Tenho uma grande simpatia pela realizadora e atriz Alice Rohrwacher. À partida estou sempre disponível para descobrir os seus filmes com a maior das disponibilidades para deles formular um juízo positivo. E, no entanto, reconhecendo muitas qualidades a este título de 2023, não consegui sentir grande empatia pela história, pelos personagens e pelo contexto em que tudo decorre.
“A Quimera” é, sem dúvida, uma obra que carrega a assinatura poética e singular de Rohrwacher: a câmara que dança entre o real e o imaginário, os rostos que parecem guardar segredos ancestrais, e a paisagem toscana que transforma-se num espaço quase mítico. A realizadora continua fiel à estética artesanal, filmando em película, com uma textura visual que evoca o cinema dos sonhos e da memória. Há beleza, há intenção, há risco.
Mas talvez seja precisamente essa busca pelo etéreo — pela quimera — que me afastou da experiência emocional. Arthur, o protagonista, vagueia entre tumbas e fantasmas, guiado por uma dor que nunca se revela por completo. Os personagens que o rodeiam, embora ricos em simbolismo, parecem distantes, como figuras de um teatro arcaico que não se deixam tocar. E o contexto — o tráfico de relíquias arqueológicas — embora fascinante, surge envolto numa névoa de alegoria que, por vezes, obscurece o drama humano.
Não é que o filme falhe. Pelo contrário, “A Quimera” cumpre o propósito de ser uma meditação sobre o desejo, a perda e o valor do passado. Mas talvez falhe comigo, espectador que procura, mesmo na abstração, um ponto de contacto afetivo.

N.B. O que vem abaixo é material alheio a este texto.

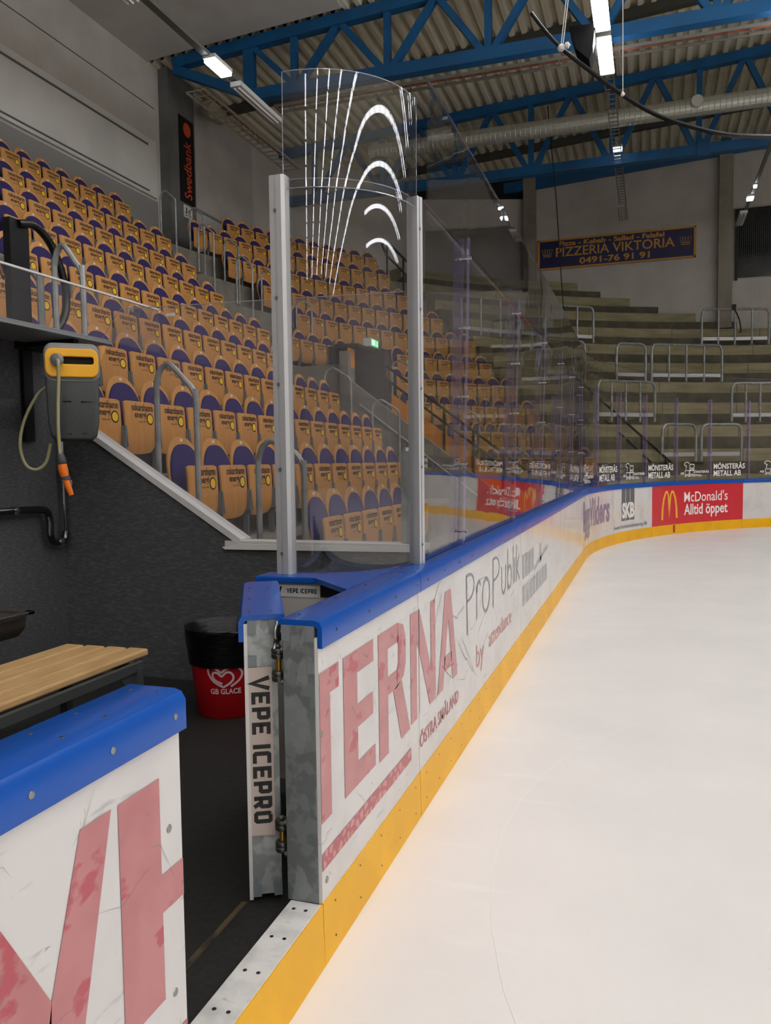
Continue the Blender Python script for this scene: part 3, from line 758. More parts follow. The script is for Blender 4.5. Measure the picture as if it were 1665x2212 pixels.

A beleza formal não bastou para me envolver; senti-me como quem observa uma tapeçaria antiga — admirando os bordados, mas sem conseguir decifrar a história que conta.
Ainda assim, continuo a acompanhar Rohrwacher com o mesmo entusiasmo. Porque mesmo quando não me toca, ela desafia-me. E isso, no cinema, é já um gesto precioso.